Steve Schwartz writes:

>I talk to professional musicians, some of whom help program repertoire.
>I don't generalize here, but it shocks me to find out how little music some
>of them know - not just 20th-century music, but music from the "warhorse"
>periods as well.  They know very little Max Bruch, for example, other than
>the Scottish Fantasy, the Kol Nidre, and the g-minor violin concerto, and
>they seem to have little curiosity about anything else.  They know the last
>three or four Tchaikovsky symphonies, but not the first two.  They've never
>heard of the Brahms Triumphlied.  It's no longer a mystery to me why we
>get the same pieces year after year, and it has very little to do with the
>concern for keeping Monuments of Western Culture alive.  I don't mind the
>concert hall as a museum.  I mind that it's an extremely tiny museum.

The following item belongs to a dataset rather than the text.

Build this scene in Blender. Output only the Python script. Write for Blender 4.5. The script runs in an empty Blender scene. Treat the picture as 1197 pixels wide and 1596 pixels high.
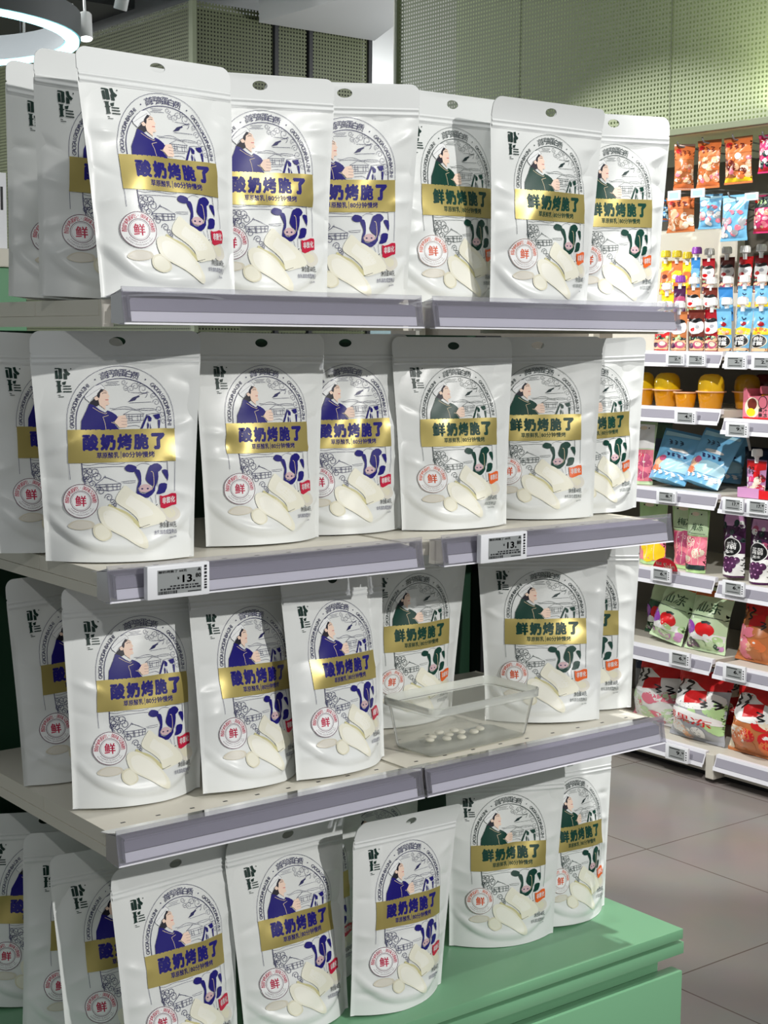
import bpy, bmesh, math, random
import numpy as np
from mathutils import Vector, Matrix
from mathutils.geometry import tessellate_polygon, delaunay_2d_cdt

SC = bpy.context.scene
COL = SC.collection

# ------------------------------------------------------------------ camera
YAW, PITCH, ROLL, FPX = 0.66092, 0.112915, 0.008533, 2377.37
CAM = Vector((-0.786197, -1.518554, 1.317968))
def cam_axes():
    f = Vector((math.sin(YAW)*math.cos(PITCH), math.cos(YAW)*math.cos(PITCH), -math.sin(PITCH)))
    r = Vector((math.cos(YAW), -math.sin(YAW), 0)); u = r.cross(f)
    return (math.cos(ROLL)*r + math.sin(ROLL)*u, -math.sin(ROLL)*r + math.cos(ROLL)*u, f)
_r, _u, _f = cam_axes()
cd = bpy.data.cameras.new('camera'); cam = bpy.data.objects.new('camera', cd); COL.objects.link(cam)
cam.matrix_world = Matrix(((_r.x, _u.x, -_f.x, CAM.x), (_r.y, _u.y, -_f.y, CAM.y), (_r.z, _u.z, -_f.z, CAM.z), (0, 0, 0, 1)))
cd.sensor_fit = 'HORIZONTAL'; cd.sensor_width = 36.0; cd.lens = FPX/1197*36.0; cd.clip_start = .02
SC.camera = cam

# ------------------------------------------------------------------ world, lights, exposure
SC.view_settings.view_transform = 'Standard'; SC.view_settings.look = 'None'
SC.view_settings.gamma = 1.0; SC.view_settings.use_curve_mapping = False
SC.view_settings.exposure = 0.0
W = bpy.data.worlds.new('store_air'); SC.world = W; W.use_nodes = True
bg = W.node_tree.nodes['Background']; bg.inputs[0].default_value = (.93, .98, 1.0, 1); bg.inputs[1].default_value = .23

def spot(name, loc, aim, power, size=60, blend=.25, radius=.03, color=(1, .98, .95)):
    d = bpy.data.lights.new(name, 'SPOT'); d.energy = power; d.spot_size = math.radians(size); d.spot_blend = blend
    d.shadow_soft_size = radius; d.color = color
    o = bpy.data.objects.new(name, d); COL.objects.link(o); o.location = loc
    o.rotation_euler = (Vector(aim) - Vector(loc)).to_track_quat('-Z', 'Y').to_euler()
    return o
def area(name, loc, aim, power, sx, sy, color=(1, 1, 1)):
    d = bpy.data.lights.new(name, 'AREA'); d.energy = power; d.shape = 'RECTANGLE'; d.size = sx; d.size_y = sy; d.color = color
    o = bpy.data.objects.new(name, d); COL.objects.link(o); o.location = loc
    o.rotation_euler = (Vector(aim) - Vector(loc)).to_track_quat('-Z', 'Y').to_euler()
    return o
spot('track_spotlight_front', (1.3, -4.2, 2.85), (.45, .1, .93), 460, 40, .6)
spot('track_spotlight_side', (-1.9, -3.4, 2.85), (.45, .1, 1.0), 70, 45)
spot('track_spotlight_near', (.50, -1.05, 3.4), (.5, .05, .6), 55, 44, .6)
spot('track_spotlight_above', (.97, -.40, 3.3), (.99, -.02, .41), 260, 17, .3)
spot('track_spotlight_aisle', (.6, -.4, 2.6), (2.8, 1.45, .75), 270, 46)
spot('track_spotlight_aisle', (1.2, 2.1, 2.95), (2.8, 1.5, .45), 210, 60)

# ------------------------------------------------------------------ colour and materials
def lin(c):
    def f(v):
        v /= 255.0
        return v/12.92 if v <= .04045 else ((v+.055)/1.055)**2.4
    return (f(c[0]), f(c[1]), f(c[2]), 1)
MATS = {}
def mat(name, rgb=(200, 200, 200), rough=.5, metal=0., spec=.5, trans=0., ior=1.45, alpha=1., emit=None, estr=0., coat=0., bump=None, vary=None):
    if name in MATS: return MATS[name]
    m = bpy.data.materials.new(name); m.use_nodes = True; nt = m.node_tree; b = nt.nodes['Principled BSDF']
    b.inputs['Base Color'].default_value = lin(rgb); b.inputs['Roughness'].default_value = rough
    b.inputs['Metallic'].default_value = metal; b.inputs['Specular IOR Level'].default_value = spec
    b.inputs['Transmission Weight'].default_value = trans; b.inputs['IOR'].default_value = ior
    b.inputs['Alpha'].default_value = alpha; b.inputs['Coat Weight'].default_value = coat
    if emit: b.inputs['Emission Color'].default_value = lin(emit); b.inputs['Emission Strength'].default_value = estr
    if bump or vary:
        tc = nt.nodes.new('ShaderNodeTexCoord')
    if bump:
        n = nt.nodes.new('ShaderNodeTexNoise'); n.inputs['Scale'].default_value = bump[0]; n.inputs['Detail'].default_value = 3
        bp = nt.nodes.new('ShaderNodeBump'); bp.inputs['Strength'].default_value = bump[1]; bp.inputs['Distance'].default_value = .002
        nt.links.new(tc.outputs['Object'], n.inputs['Vector']); nt.links.new(n.outputs['Fac'], bp.inputs['Height']); nt.links.new(bp.outputs['Normal'], b.inputs['Normal'])
    if vary:
        n = nt.nodes.new('ShaderNodeTexNoise'); n.inputs['Scale'].default_value = vary[0]; n.inputs['Detail'].default_value = 4
        mx = nt.nodes.new('ShaderNodeMix'); mx.data_type = 'RGBA'
        mx.inputs[6].default_value = lin(rgb); mx.inputs[7].default_value = lin(vary[1])
        nt.links.new(tc.outputs['Object'], n.inputs['Vector']); nt.links.new(n.outputs['Fac'], mx.inputs[0]); nt.links.new(mx.outputs[2], b.inputs['Base Color'])
    MATS[name] = m
    return m
mat('pouch_film', (230, 233, 231), .34, spec=.5, bump=(55, .10))
mat('pouch_film_matte', (226, 229, 228), .5, spec=.4)
mat('print_white', (243, 245, 245), .4, spec=.4)
mat('print_blue', (27, 20, 118), .4, spec=.4)
mat('print_green', (6, 62, 50), .4, spec=.4)
mat('ink_blue', (40, 40, 92), .4)
mat('ink_green', (30, 52, 52), .4)
mat('logo_green', (4, 44, 36), .4)
mat('hair', (26, 24, 40), .5)
mat('skin_print', (250, 220, 200), .5)
mat('muzzle_print', (214, 182, 186), .5)
mat('trim_print', (225, 205, 170), .5)
mat('gold_foil', (172, 156, 88), .33, metal=.45, spec=.5, vary=(14, (196, 180, 112)))
mat('badge_red', (196, 28, 74), .4)
mat('badge_purple', (96, 40, 70), .4)
mat('badge_orange', (226, 92, 44), .4)
mat('badge_brown', (150, 120, 108), .4)
mat('flag_red', (198, 24, 62), .35)
mat('flag_orange', (236, 102, 36), .35)
mat('chip_a', (240, 238, 220), .4); mat('chip_b', (246, 245, 233), .4); mat('chip_c', (226, 222, 198), .4)
mat('chip_d', (214, 208, 190), .4); mat('chip_e', (222, 218, 206), .4); mat('chip_f', (208, 202, 152), .4)
mat('black_ink', (22, 22, 24), .4)
mat('shelf_cream', (222, 218, 204), .4, bump=(200, .03))
mat('back_panel_green', (20, 56, 36), .5)
mat('mint_paint', (116, 168, 130), .32, spec=.5)
mat('mint_shadow_gap', (20, 40, 28), .6)
mat('tag_white', (236, 238, 242), .35)
mat('tag_screen', (150, 154, 154), .25)
mat('tag_ink', (28, 30, 34), .4)

def clear_plastic(name, rgb, opacity, rough=.12, haze=(230, 232, 240)):
    """thin clear plastic: mostly see-through with gloss and a little milky body"""
    m = bpy.data.materials.new(name); m.use_nodes = True; nt = m.node_tree; nt.nodes.clear()
    out = nt.nodes.new('ShaderNodeOutputMaterial'); mx = nt.nodes.new('ShaderNodeMixShader'); mx2 = nt.nodes.new('ShaderNodeMixShader')
    tr = nt.nodes.new('ShaderNodeBsdfTransparent'); tr.inputs[0].default_value = lin(rgb)
    d1 = nt.nodes.new('ShaderNodeBsdfDiffuse'); d1.inputs[0].default_value = lin(haze); d2 = nt.nodes.new('ShaderNodeBsdfTranslucent'); d2.inputs[0].default_value = lin(haze)
    di = nt.nodes.new('ShaderNodeAddShader'); nt.links.new(d1.outputs[0], di.inputs[0]); nt.links.new(d2.outputs[0], di.inputs[1])
    gl = nt.nodes.new('ShaderNodeBsdfGlossy'); gl.inputs['Roughness'].default_value = rough
    fr = nt.nodes.new('ShaderNodeFresnel'); fr.inputs['IOR'].default_value = 1.28
    mx.inputs[0].default_value = opacity
    nt.links.new(tr.outputs[0], mx.inputs[1]); nt.links.new(di.outputs[0], mx.inputs[2])
    nt.links.new(fr.outputs[0], mx2.inputs[0]); nt.links.new(mx.outputs[0], mx2.inputs[1]); nt.links.new(gl.outputs[0], mx2.inputs[2])
    nt.links.new(mx2.outputs[0], out.inputs['Surface'])
    MATS[name] = m
    return m
clear_plastic('rail_clear', (246, 246, 249), .16, .12, (158, 157, 163))
clear_plastic('tub_clear', (255, 255, 255), .20, .15, (196, 199, 193))
clear_plastic('tub_rim', (255, 255, 255), .50, .2, (200, 203, 198))
clear_plastic('pack_clear', (250, 250, 250), .12, .15)
mat('rail_insert', (152, 150, 161), .3, spec=.5)
mat('rail_lower', (212, 211, 220), .3, spec=.5)
mat('rail_white', (232, 232, 238), .35)

# ------------------------------------------------------------------ object helpers
def empty(name, loc=(0, 0, 0), rz=0.):
    o = bpy.data.objects.new(name, None); COL.objects.link(o); o.location = loc; o.rotation_euler = (0, 0, rz)
    o.empty_display_size = .05
    return o
def tag(o, label=None, cat=None, group=None, kind=None):
    if label: o['label'] = label
    if cat: o['category'] = cat
    if group: o['group'] = group
    if kind: o['kind'] = kind
    return o
class MB:
    """collects geometry for one mesh object with material slots"""
    def __init__(s): s.v = []; s.f = []; s.m = []; s.slots = []; s.n = 0
    def slot(s, m):
        if m not in s.slots: s.slots.append(m)
        return s.slots.index(m)
    def add(s, verts, faces, m):
        k = s.slot(m); s.v.append(np.asarray(verts, float).reshape(-1, 3)); b = s.n
        for f in faces: s.f.append(tuple(int(i)+b for i in f)); s.m.append(k)
        s.n += len(s.v[-1]); return s
    def box(s, x0, x1, y0, y1, z0, z1, m, bevel=0., M=None):
        bm = bmesh.new(); bmesh.ops.create_cube(bm, size=1)
        for v in bm.verts: v.co = Vector(((x0+x1)/2+v.co.x*(x1-x0), (y0+y1)/2+v.co.y*(y1-y0), (z0+z1)/2+v.co.z*(z1-z0)))
        if bevel > 0: bmesh.ops.bevel(bm, geom=bm.edges[:], offset=bevel, segments=2, affect='EDGES', profile=.6)
        s.bm(bm, m, M); return s
    def bm(s, bm, m, M=None):
        bm.verts.index_update()
        vs = [(M @ v.co if M else v.co)[:] for v in bm.verts]; fs = [[v.index for v in f.verts] for f in bm.faces]
        bm.free(); s.add(vs, fs, m)
    def extrude(s, prof, a0, a1, m, axis='x', closed=True):
        """2D profile (p,q) swept along an axis; axis x: (p,q)=(y,z); y: (x,z); z: (x,y)"""
        n = len(prof); vs = []
        for a in (a0, a1):
            for p, q in prof: vs.append({'x': (a, p, q), 'y': (p, a, q), 'z': (p, q, a)}[axis])
        fs = [(i, (i+1) % n, n+(i+1) % n, n+i) for i in range(n if closed else n-1)]
        if closed:
            tris = tessellate_polygon([[Vector((p, q, 0)) for p, q in prof]])
            fs += [tuple(t) for t in tris] + [tuple(n+i for i in reversed(t)) for t in tris]
        s.add(vs, fs, m); return s
    def tube(s, pts, r, m, seg=8, cap=True):
        pts = [Vector(p) for p in pts]; vs = []; fs = []; rr = r if isinstance(r, (list, tuple)) else [r]*len(pts)
        up = Vector((0, 0, 1))
        for i, p in enumerate(pts):
            d = (pts[min(i+1, len(pts)-1)] - pts[max(i-1, 0)]).normalized()
            a = d.cross(up) if abs(d.z) < .95 else d.cross(Vector((0, 1, 0))); a.normalize(); b = d.cross(a)
            for k in range(seg):
                t = 2*math.pi*k/seg; vs.append((p + rr[i]*(math.cos(t)*a + math.sin(t)*b))[:])
        for i in range(len(pts)-1):
            for k in range(seg): fs.append((i*seg+k, i*seg+(k+1) % seg, (i+1)*seg+(k+1) % seg, (i+1)*seg+k))
        if cap: fs.append(tuple(range(seg-1, -1, -1))); fs.append(tuple((len(pts)-1)*seg+k for k in range(seg)))
        s.add(vs, fs, m); return s
    def lathe(s, prof, m, seg=24, M=None, cap=True):
        vs = []; fs = []
        for r, z in prof:
            for k in range(seg):
                t = 2*math.pi*k/seg; v = Vector((r*math.cos(t), r*math.sin(t), z)); vs.append((M @ v if M else v)[:])
        for i in range(len(prof)-1):
            for k in range(seg): fs.append((i*seg+k, i*seg+(k+1) % seg, (i+1)*seg+(k+1) % seg, (i+1)*seg+k))
        if cap:
            fs.append(tuple(range(seg-1, -1, -1))); fs.append(tuple((len(prof)-1)*seg+k for k in range(seg)))
        s.add(vs, fs, m); return s
    def build(s, name, parent=None, smooth=False, loc=None, rz=None, auto=None):
        me = bpy.data.meshes.new(name); me.from_pydata(np.concatenate(s.v).tolist() if s.v else [], [], s.f)
        for m in s.slots: me.materials.append(MATS[m])
        if len(s.slots) > 1: me.polygons.foreach_set('material_index', s.m)
        if smooth: me.polygons.foreach_set('use_smooth', [True]*len(me.polygons))
        me.update()
        if auto: me.set_sharp_from_angle(angle=math.radians(auto))
        o = bpy.data.objects.new(name, me); COL.objects.link(o)
        if parent: o.parent = parent
        if loc is not None: o.location = loc
        if rz is not None: o.rotation_euler = (0, 0, rz)
        return o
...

A good point and yet another reason for relying on recorded music.
If we as listeners have a healthy desire to explore off the beaten
path, the unbeaten path leads very often to Tower Records or some .com
equivalent.  It is a safe bet that deference to the assumed narrow tastes
of the audience also plays a role, as does (and this goes back to Steve's
point) the narrow repertory of many star soloists.  Perhaps too the
restricted repertory reflects a path of least resistance in a time of long
seasons, tours, summer commitments, and relatively limited rehearsal time.
But let us face it:  the enthusiasts on this list are not typical of the
concert audience.  The "typical" audience member may, for all I know,
be smarter, richer, nicer than the average list member, but is not as
intensely interested in exploration as many, probably most, of us are.